Fascinating new park for Manhattan

by William ASTON on July 29, 2009

Perched on an old elevated railway on the West Side of Manhattan, the High Line has just opened and already seems like a permanent fixture.

Apart from strolling along, you can munch on the $15 High Line Picnic Baskets for sale at Friedman’s Lunch at the Chelsea Market (sandwich, coleslaw, pickle, chips, cookie, beverage). It has its own art scene, drawing students from Parsons sketching panoramas, and photographers armed with devices from cellphones to Leicas.

It inspires down-to-earth New Yorkers to behave as if they were strolling down Main Street in a small town rather than striding the walkway of a hyper-urban park — routinely smiling and nodding, even striking up conversations with strangers.

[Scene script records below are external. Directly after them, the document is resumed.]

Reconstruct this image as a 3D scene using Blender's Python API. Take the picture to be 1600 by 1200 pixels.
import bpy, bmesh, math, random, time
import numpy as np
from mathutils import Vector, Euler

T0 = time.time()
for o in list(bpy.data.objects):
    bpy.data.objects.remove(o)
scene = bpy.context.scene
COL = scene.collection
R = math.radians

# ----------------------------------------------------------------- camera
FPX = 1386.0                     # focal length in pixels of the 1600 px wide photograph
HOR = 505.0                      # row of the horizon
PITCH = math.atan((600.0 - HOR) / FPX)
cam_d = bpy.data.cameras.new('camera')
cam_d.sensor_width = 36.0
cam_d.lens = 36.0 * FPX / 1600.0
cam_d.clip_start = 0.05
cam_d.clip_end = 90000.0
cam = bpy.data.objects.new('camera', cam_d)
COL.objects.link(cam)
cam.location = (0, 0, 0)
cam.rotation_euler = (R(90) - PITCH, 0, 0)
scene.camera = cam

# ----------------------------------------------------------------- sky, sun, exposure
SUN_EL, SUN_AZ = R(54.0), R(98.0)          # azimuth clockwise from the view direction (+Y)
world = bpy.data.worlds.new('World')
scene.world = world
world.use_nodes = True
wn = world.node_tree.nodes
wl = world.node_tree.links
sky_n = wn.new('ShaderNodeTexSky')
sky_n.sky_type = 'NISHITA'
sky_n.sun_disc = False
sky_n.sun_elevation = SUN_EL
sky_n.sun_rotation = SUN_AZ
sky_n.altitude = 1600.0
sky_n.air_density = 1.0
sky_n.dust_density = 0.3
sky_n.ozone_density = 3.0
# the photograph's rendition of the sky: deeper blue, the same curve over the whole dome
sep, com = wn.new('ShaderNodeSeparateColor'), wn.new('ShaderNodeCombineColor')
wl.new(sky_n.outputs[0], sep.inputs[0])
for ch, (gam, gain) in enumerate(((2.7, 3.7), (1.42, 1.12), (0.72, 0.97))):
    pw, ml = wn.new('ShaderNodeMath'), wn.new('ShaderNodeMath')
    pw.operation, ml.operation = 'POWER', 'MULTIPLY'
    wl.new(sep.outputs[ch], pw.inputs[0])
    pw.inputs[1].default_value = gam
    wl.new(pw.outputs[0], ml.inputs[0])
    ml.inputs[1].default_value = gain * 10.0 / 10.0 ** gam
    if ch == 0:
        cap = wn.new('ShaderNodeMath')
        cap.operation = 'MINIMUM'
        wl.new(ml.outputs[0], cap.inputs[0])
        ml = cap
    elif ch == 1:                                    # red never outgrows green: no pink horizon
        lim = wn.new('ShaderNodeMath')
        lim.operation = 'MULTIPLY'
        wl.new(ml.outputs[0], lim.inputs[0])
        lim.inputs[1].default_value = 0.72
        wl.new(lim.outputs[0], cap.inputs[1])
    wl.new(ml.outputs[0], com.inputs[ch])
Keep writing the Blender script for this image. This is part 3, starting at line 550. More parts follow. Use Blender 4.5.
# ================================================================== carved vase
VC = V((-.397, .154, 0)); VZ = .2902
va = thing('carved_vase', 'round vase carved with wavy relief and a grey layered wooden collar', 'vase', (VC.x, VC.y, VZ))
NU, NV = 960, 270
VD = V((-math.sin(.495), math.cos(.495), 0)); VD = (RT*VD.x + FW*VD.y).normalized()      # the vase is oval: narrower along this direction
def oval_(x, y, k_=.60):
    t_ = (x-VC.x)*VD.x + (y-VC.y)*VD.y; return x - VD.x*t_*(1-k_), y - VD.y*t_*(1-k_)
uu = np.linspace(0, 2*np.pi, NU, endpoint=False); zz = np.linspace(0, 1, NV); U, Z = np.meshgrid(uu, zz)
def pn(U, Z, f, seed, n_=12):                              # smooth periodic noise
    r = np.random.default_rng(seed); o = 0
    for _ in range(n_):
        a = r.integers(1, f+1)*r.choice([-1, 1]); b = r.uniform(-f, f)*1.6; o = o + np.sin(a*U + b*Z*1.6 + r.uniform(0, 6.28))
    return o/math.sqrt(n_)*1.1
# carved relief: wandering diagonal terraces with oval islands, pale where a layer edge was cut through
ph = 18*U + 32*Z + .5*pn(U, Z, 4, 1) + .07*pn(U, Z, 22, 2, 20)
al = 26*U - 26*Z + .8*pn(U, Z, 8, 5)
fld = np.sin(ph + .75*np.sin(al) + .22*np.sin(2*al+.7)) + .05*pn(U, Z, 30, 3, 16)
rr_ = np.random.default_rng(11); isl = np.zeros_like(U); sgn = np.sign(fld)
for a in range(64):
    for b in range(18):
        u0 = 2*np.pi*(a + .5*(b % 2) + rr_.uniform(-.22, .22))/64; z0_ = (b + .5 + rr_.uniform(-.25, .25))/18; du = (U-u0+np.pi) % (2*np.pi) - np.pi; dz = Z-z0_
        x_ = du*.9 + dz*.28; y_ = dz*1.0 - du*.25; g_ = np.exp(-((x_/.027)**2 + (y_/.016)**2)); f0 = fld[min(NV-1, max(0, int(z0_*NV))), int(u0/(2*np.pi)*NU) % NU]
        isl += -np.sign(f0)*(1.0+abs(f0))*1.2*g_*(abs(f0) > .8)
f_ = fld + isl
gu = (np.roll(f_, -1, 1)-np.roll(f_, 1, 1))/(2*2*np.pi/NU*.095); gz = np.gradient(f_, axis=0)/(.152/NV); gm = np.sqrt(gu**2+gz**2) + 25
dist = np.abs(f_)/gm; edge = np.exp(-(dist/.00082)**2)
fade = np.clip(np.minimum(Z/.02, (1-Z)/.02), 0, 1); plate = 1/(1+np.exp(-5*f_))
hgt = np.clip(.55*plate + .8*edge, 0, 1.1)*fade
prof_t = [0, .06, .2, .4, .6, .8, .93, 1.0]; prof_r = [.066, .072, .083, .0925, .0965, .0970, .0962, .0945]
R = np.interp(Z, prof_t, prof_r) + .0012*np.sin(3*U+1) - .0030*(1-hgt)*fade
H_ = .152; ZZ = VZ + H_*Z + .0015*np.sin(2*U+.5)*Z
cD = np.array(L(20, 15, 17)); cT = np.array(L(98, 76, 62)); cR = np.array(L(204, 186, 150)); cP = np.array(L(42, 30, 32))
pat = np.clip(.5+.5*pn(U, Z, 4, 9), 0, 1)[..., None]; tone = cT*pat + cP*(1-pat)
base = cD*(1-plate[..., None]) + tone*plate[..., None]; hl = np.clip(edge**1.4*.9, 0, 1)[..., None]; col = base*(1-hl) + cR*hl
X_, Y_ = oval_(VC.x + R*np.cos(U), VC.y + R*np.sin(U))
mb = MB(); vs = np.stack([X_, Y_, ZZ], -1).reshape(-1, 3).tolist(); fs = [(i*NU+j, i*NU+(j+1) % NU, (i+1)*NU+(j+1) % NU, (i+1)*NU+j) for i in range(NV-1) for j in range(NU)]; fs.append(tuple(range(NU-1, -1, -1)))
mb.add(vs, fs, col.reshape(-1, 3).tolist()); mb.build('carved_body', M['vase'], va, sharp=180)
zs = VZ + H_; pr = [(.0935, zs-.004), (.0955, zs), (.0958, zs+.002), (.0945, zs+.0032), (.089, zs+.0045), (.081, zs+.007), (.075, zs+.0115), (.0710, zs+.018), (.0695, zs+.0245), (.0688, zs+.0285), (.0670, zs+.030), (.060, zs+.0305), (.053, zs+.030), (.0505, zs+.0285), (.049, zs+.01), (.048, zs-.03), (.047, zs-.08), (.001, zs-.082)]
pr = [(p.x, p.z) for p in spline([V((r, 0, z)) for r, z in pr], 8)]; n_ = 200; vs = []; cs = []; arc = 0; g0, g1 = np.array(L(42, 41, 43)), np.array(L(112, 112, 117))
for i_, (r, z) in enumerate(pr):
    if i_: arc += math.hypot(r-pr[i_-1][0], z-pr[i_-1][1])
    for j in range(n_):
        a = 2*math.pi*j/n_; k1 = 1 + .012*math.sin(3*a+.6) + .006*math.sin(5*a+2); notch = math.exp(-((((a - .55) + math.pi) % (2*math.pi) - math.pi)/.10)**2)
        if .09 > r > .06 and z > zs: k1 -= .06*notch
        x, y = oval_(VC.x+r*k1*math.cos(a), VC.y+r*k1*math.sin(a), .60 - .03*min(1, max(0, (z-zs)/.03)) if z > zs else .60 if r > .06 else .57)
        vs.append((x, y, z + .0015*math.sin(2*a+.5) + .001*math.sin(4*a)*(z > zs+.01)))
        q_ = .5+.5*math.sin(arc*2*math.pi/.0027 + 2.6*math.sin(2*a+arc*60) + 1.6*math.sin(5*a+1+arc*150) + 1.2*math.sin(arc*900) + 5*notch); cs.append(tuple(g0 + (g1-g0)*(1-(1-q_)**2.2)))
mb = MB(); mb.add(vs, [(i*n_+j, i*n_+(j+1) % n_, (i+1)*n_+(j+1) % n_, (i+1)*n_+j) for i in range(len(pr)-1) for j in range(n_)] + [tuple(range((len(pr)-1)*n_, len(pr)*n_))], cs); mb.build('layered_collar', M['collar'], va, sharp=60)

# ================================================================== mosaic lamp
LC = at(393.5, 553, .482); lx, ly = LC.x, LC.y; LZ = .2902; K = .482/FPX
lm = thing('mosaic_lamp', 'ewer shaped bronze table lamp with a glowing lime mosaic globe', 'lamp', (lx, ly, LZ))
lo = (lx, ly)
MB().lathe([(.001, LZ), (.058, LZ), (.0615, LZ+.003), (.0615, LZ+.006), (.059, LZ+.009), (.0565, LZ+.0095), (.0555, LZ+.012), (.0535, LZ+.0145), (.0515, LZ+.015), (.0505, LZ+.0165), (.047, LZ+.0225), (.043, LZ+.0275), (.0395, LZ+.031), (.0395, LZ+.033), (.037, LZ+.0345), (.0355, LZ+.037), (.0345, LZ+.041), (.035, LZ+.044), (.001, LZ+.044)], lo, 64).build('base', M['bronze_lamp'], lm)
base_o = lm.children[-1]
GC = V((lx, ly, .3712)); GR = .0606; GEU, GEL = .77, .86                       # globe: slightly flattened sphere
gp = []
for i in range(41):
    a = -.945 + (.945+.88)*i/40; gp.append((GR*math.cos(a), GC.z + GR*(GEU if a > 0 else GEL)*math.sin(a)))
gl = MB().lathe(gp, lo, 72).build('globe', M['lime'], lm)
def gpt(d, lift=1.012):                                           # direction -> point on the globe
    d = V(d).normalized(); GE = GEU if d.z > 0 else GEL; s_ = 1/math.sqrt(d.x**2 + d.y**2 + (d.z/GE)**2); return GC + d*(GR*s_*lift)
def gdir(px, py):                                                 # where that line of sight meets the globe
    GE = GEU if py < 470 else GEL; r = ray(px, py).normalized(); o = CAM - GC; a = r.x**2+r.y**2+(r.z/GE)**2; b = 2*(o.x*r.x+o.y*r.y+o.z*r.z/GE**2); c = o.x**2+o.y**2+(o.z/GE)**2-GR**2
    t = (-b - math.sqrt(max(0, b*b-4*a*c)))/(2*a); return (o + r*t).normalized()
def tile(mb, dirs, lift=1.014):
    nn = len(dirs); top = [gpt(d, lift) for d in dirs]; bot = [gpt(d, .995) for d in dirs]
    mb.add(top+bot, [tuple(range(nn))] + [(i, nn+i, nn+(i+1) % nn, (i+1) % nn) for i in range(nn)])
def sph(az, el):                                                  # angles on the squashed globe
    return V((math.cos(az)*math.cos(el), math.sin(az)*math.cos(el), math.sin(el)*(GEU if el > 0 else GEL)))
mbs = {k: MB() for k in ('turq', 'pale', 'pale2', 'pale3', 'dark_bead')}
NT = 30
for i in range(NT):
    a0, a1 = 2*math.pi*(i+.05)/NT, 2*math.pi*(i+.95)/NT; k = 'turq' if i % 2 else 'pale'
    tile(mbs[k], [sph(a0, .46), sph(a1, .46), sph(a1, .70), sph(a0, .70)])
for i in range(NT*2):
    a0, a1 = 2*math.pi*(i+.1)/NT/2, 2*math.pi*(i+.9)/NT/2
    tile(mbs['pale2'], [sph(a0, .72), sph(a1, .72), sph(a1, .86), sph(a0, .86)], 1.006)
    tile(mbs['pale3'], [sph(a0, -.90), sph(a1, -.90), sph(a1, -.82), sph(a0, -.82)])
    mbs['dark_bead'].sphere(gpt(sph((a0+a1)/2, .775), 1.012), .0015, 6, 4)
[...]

A little more than a month since its first stretch opened, the High Line is a hit, and not just with tourists but with New Yorkers who are openly relishing a place where they can reflect and relax enough to get a new perspective on Manhattan.

Since its southernmost section — from 20th Street near 10th Avenue to the corner of Gansevoort and Washington Streets — opened to the public on June 9, the park has attracted more than 300,000 visitors. The park will soon reach as far north as 34th Street.

Mealtimes tend to be most crowded, when people picnic, chat or just stare blankly at the traffic underfoot, often with children running serpentines through the seats. At night, the overlook turns into a Warholian conceptual installation, with its art-house vibe and screenlike windows.

Manhattan just got a new attraction and a whole lot friendlier.